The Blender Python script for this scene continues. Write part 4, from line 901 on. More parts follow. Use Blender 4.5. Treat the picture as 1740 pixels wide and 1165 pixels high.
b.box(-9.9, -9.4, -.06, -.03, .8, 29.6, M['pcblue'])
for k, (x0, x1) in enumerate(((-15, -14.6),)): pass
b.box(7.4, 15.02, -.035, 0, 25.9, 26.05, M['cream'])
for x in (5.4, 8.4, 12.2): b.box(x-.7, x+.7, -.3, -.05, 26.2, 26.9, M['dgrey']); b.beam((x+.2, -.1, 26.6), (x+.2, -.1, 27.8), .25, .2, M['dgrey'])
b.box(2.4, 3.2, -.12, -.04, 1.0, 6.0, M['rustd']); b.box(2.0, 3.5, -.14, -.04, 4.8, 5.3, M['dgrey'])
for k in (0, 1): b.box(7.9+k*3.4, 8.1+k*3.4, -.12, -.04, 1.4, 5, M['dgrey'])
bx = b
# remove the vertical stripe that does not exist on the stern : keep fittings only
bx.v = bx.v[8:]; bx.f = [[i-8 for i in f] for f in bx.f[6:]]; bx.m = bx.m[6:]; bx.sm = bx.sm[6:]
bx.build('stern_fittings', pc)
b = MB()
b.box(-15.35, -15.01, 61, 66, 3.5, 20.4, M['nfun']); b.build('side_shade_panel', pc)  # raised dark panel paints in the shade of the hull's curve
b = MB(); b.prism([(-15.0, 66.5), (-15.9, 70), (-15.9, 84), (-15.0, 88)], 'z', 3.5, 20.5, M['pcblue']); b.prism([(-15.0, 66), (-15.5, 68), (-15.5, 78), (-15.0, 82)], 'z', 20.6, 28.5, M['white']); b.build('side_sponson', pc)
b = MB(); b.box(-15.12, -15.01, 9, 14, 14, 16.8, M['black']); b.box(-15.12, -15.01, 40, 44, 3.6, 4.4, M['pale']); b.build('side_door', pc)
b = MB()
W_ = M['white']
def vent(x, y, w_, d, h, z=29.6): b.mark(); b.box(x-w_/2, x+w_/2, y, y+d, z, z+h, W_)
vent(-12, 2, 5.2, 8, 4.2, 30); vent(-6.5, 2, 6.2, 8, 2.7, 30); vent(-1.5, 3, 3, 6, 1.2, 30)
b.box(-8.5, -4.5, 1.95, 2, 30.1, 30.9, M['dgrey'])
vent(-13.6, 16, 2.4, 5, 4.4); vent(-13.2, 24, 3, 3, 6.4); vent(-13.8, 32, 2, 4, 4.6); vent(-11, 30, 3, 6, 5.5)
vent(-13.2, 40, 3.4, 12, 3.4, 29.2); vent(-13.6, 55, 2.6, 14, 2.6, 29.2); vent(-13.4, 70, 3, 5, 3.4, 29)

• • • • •

What is asked
Repeat the listing in full, keeping every line exactly as it is.

Result for this task
The Blender Python script for this scene continues. Write part 4, from line 901 on. More parts follow. Use Blender 4.5. Treat the picture as 1740 pixels wide and 1165 pixels high.
b.box(-9.9, -9.4, -.06, -.03, .8, 29.6, M['pcblue'])
for k, (x0, x1) in enumerate(((-15, -14.6),)): pass
b.box(7.4, 15.02, -.035, 0, 25.9, 26.05, M['cream'])
for x in (5.4, 8.4, 12.2): b.box(x-.7, x+.7, -.3, -.05, 26.2, 26.9, M['dgrey']); b.beam((x+.2, -.1, 26.6), (x+.2, -.1, 27.8), .25, .2, M['dgrey'])
b.box(2.4, 3.2, -.12, -.04, 1.0, 6.0, M['rustd']); b.box(2.0, 3.5, -.14, -.04, 4.8, 5.3, M['dgrey'])
for k in (0, 1): b.box(7.9+k*3.4, 8.1+k*3.4, -.12, -.04, 1.4, 5, M['dgrey'])
bx = b
# remove the vertical stripe that does not exist on the stern : keep fittings only
bx.v = bx.v[8:]; bx.f = [[i-8 for i in f] for f in bx.f[6:]]; bx.m = bx.m[6:]; bx.sm = bx.sm[6:]
bx.build('stern_fittings', pc)
b = MB()
b.box(-15.35, -15.01, 61, 66, 3.5, 20.4, M['nfun']); b.build('side_shade_panel', pc)  # raised dark panel paints in the shade of the hull's curve
b = MB(); b.prism([(-15.0, 66.5), (-15.9, 70), (-15.9, 84), (-15.0, 88)], 'z', 3.5, 20.5, M['pcblue']); b.prism([(-15.0, 66), (-15.5, 68), (-15.5, 78), (-15.0, 82)], 'z', 20.6, 28.5, M['white']); b.build('side_sponson', pc)
b = MB(); b.box(-15.12, -15.01, 9, 14, 14, 16.8, M['black']); b.box(-15.12, -15.01, 40, 44, 3.6, 4.4, M['pale']); b.build('side_door', pc)
b = MB()
W_ = M['white']
def vent(x, y, w_, d, h, z=29.6): b.mark(); b.box(x-w_/2, x+w_/2, y, y+d, z, z+h, W_)
vent(-12, 2, 5.2, 8, 4.2, 30); vent(-6.5, 2, 6.2, 8, 2.7, 30); vent(-1.5, 3, 3, 6, 1.2, 30)
b.box(-8.5, -4.5, 1.95, 2, 30.1, 30.9, M['dgrey'])
vent(-13.6, 16, 2.4, 5, 4.4); vent(-13.2, 24, 3, 3, 6.4); vent(-13.8, 32, 2, 4, 4.6); vent(-11, 30, 3, 6, 5.5)
vent(-13.2, 40, 3.4, 12, 3.4, 29.2); vent(-13.6, 55, 2.6, 14, 2.6, 29.2); vent(-13.4, 70, 3, 5, 3.4, 29)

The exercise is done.